究極のヘアスタイル  
 

2002-6/20 (Thu)

 
 

実は私が考案する禿を救うヘアスタイルがある。

本当は今日は究極の頭髪回復法である外科手術について書こうと思ったのだが、私が温めていたヘアスタイルに近い方を、偶然今日見かけてしまったので、その興奮冷めやらぬうちに書いておこうと思った次第。

目黒の駅で南北線を降り、改札口に向かっていた時のことである。前方斜め前を歩いてきた男のヘアスタイルを見て愕然とした。あれは私が考案するヘアスタイル!厳密に言うと多少違うが、発想は同じである。

その男は、明らかに前頭部から頭頂部を経て後頭部まで連続した禿が広がっている男であった。所謂典型的な男性型脱毛症。実は髪の毛の生える場所は、部位によって男性ホルモンが影響する場所と女性ホルモンが影響する場所とがある。

横山ノックの頭を思い出してもらいたい。彼の髪の毛は耳の上から後ろ頭にかけてしかない。その部分が実は男性ホルモンが支配している部位なのである。従い、男性は他の部分が禿げてもこの部分だけは禿げないのである。

その男の話に戻るが、彼は明らかに横山ノックと同様の禿げ方であるはずである。しかし、ちゃんと前頭部から頭頂部にかけて髪の毛に覆われている。よく一九分けと言って、禿であっても髪の毛が生える、耳の上の毛を片方だけ長く伸ばし、その伸びた髪をビローンと逆側の耳まで持ってきて、頭頂部を隠す技がある。あなたも何度かこの見苦しい禿を見かけた事があるであろう。風の強い日など吹き流し宜しく、風になびいている姿を見て、鳥肌が立ったご婦人もおられるに違いない。この髪型、俗に「スダレ」とか「バーコード」とか言うのもご存知であろう。

でも、この男の場合、やはり頭頂部の禿を隠してはいるがその一九分けでは無い。観察の結果、何と彼は耳の上では無く、後ろ髪を長く伸ばしそれをビローンと前に持ってきて、頭頂部を隠しているのである。従い、後ろの毛を前に持っていくため、彼のうなじの上には、不自然な分け目が存在しているのである。あんなところに分け目がある人間を始めて見たぞ。

しかし、実は私の考案する禿のためのニューヘアスタイルはこの発想であったのだ。私の考えは、禿であっても髪の毛が生える部位、即ち、耳の上と後頭部の髪の毛に着目し、それを存分に活かした方法である。

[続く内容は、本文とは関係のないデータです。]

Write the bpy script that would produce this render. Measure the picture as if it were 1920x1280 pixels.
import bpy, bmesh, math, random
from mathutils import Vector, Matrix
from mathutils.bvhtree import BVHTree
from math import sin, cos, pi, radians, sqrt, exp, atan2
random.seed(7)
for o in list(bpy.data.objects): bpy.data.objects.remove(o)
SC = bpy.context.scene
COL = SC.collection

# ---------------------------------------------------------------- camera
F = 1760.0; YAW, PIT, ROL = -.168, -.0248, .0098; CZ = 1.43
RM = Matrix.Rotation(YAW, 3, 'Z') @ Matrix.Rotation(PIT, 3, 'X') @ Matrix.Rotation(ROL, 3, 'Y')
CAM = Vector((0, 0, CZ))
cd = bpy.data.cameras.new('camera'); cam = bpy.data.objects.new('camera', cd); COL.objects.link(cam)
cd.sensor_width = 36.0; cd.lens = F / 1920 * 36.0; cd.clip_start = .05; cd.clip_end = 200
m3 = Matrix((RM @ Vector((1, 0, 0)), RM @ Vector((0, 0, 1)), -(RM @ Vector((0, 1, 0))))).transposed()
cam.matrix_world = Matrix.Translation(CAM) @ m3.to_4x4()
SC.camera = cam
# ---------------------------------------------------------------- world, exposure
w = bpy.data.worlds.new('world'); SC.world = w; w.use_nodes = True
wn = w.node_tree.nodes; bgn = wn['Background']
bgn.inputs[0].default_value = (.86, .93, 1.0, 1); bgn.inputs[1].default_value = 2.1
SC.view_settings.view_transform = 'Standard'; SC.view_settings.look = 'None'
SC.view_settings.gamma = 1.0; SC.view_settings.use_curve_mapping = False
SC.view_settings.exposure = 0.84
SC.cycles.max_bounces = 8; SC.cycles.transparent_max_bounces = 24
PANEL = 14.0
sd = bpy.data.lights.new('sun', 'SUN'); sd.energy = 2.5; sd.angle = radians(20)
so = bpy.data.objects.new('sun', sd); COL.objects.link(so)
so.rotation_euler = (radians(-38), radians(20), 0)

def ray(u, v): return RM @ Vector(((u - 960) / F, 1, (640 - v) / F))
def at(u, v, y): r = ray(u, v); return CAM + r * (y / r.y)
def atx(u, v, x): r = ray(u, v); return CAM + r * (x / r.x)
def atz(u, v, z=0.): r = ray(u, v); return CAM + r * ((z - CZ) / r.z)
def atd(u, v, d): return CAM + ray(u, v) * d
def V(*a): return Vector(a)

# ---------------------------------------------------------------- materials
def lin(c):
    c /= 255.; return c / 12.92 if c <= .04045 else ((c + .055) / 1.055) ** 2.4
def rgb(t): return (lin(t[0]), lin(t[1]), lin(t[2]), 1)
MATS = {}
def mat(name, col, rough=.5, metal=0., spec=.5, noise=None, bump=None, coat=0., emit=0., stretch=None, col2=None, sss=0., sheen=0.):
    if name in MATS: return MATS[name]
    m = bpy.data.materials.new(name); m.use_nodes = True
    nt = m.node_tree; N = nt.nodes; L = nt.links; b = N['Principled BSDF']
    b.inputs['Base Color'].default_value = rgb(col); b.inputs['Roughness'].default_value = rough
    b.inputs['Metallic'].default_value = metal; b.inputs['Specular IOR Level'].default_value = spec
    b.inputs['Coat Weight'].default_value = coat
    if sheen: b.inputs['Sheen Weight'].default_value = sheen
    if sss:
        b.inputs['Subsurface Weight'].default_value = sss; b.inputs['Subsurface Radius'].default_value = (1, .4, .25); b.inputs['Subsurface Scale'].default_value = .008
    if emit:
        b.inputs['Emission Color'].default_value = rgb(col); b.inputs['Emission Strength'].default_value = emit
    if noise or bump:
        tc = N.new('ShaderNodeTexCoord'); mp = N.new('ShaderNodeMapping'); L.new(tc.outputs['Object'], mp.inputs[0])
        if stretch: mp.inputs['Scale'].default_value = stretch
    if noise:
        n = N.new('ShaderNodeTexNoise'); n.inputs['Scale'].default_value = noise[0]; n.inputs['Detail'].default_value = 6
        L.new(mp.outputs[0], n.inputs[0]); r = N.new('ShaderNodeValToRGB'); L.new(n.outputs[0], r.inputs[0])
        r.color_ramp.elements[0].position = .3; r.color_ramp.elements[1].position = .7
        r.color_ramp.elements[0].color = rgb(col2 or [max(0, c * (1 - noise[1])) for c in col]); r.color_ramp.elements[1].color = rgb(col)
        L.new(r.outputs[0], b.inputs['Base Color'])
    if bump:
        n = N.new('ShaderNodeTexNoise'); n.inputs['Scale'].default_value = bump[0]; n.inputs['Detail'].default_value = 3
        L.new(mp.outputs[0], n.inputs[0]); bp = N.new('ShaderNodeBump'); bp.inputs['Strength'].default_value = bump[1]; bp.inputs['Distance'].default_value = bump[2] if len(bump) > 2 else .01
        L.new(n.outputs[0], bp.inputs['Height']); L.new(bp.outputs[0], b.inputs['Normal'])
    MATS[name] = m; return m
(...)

まず、耳の上も後頭部も十分に髪の毛を伸ばす。一九分けのように片方だけ伸ばすなどと言う方法では無い。両耳の上、共に伸ばすのだ。例えれば、これ正に平家の落ち武者然とのようになることを現す。

ここからがポイントだが、まず、両耳の上から十分に伸びた髪の毛を上に持ち上げ、頭頂部で結ぶ。結び方は明治時代流行った髪型、「丸髷(まるまげ)」を参考にしてもらいたい。次に、先程の目黒駅で出会った男のように長く伸ばした後ろ髪を、その頭頂部の結び目の下に通すのである。そして通した後、髪の毛が元に戻らないように、もう一度しっかりと結び目をきつく結わくのである。

この結果、どういう髪型になるか?文章ではなかなか表現が難しいが、想像力豊かな読者であれば、このイメージを掴むのはそう難しいことではないはず。

そう、後ろから引っ張って来た髪の毛が前髪らしく額に垂れ、額の禿を隠すのは当然、少年のような可愛さすら醸し出すはずである。頭頂部も両耳の上の髪と結び目、それにその下を通る後ろ髪によって完璧に隠れる。一九分けでは心元無かった、頭頂部を覆う髪の毛の密度も増し、もうスダレとは言わせない。また、そのきつく結ばれた結び目によって髪の毛が強い風で乱される心配からも解放されるのである。確かに分け目は両耳の上、並びにうなじの上に発生する事になり、多少不自然かもしれないが、贅沢を言ってはいけない。あなたは見かけ上禿ではなくなるのだから。

これが私が考案する、禿を救うための究極のヘアスタイルである。禿のあなた、あなたも明日からトライすると良い。きっと禿で失った物以上のもっと大事な何かを失うであろう。健闘を祈る。